AN ASYMMETRIC SYSTEM

So, with respect to surveillance cameras, I think the system is asymmetric in favor of the citizen who is armed with a smartphone. He is motivated to get his version of the story in front of the public. The government agent who has violated the rules is motivated to suppress the story, but there is nothing he can do about it, once the video is on YouTube.

Whenever a policeman makes an arrest in public, there may be half a dozen people shooting a video of the arrest. This has never happened before. This moves the evidence away from hearsay. The jury, in whatever form the jury takes, is able to see the video. Seeing may not be believing, but it certainly is superior evidence to listening to a lie by a government agent.
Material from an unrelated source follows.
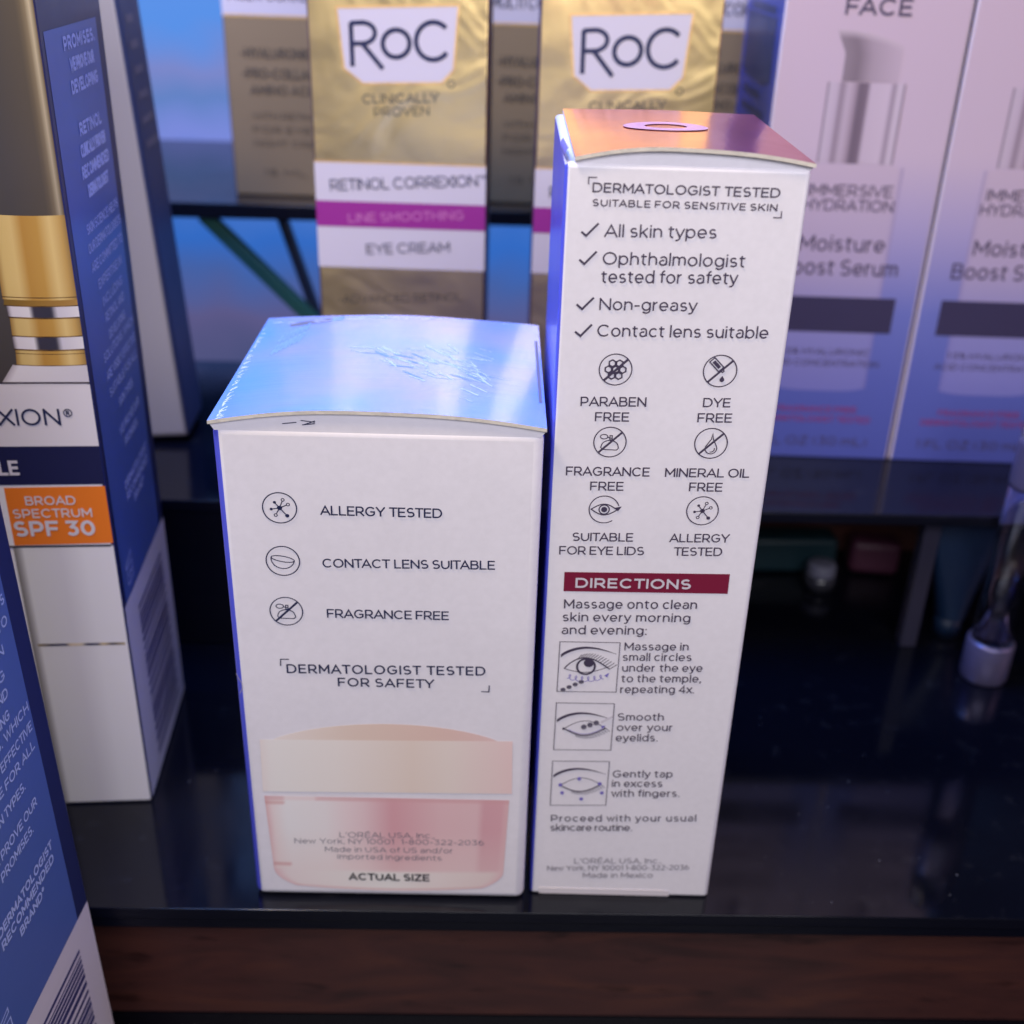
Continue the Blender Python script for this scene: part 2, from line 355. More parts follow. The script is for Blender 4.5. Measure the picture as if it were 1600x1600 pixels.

The spread of smartphones favors liberty. It places limits on arbitrary government action that did not exist prior to 2007. The cost of the smartphones will continue to decline. More people will own them. More people use them. The government is already on the defensive. Individual citizens can now take the offense against government agents who visibly violate the rules. This increases the cost of defense for the government. All the volunteer labor supplied by people with smartphones overwhelms the ability of government agencies to defend themselves against YouTube videos.

CONCLUSION

The falling cost of surveillance is asymmetric. The government must bear these costs. The money comes out of departmental budgets. In contrast, the smartphone is close to free for a user of a smartphone. He buys the phone, access to the Web, games, and all the rest of the benefits. The camera is a small percentage of the total costs of buying a smartphone and maintaining access to the Web. People want to take videos of their children and friends. In effect, the surveillance cost of the camera is zero. The main cost is the willingness to take out the smartphone and record what is going on.

With respect to cheap surveillance equipment, the state is on the defensive. The arrangement is asymmetric. This disparity between government surveillance and private surveillance will continue to escalate in favor of private surveillance.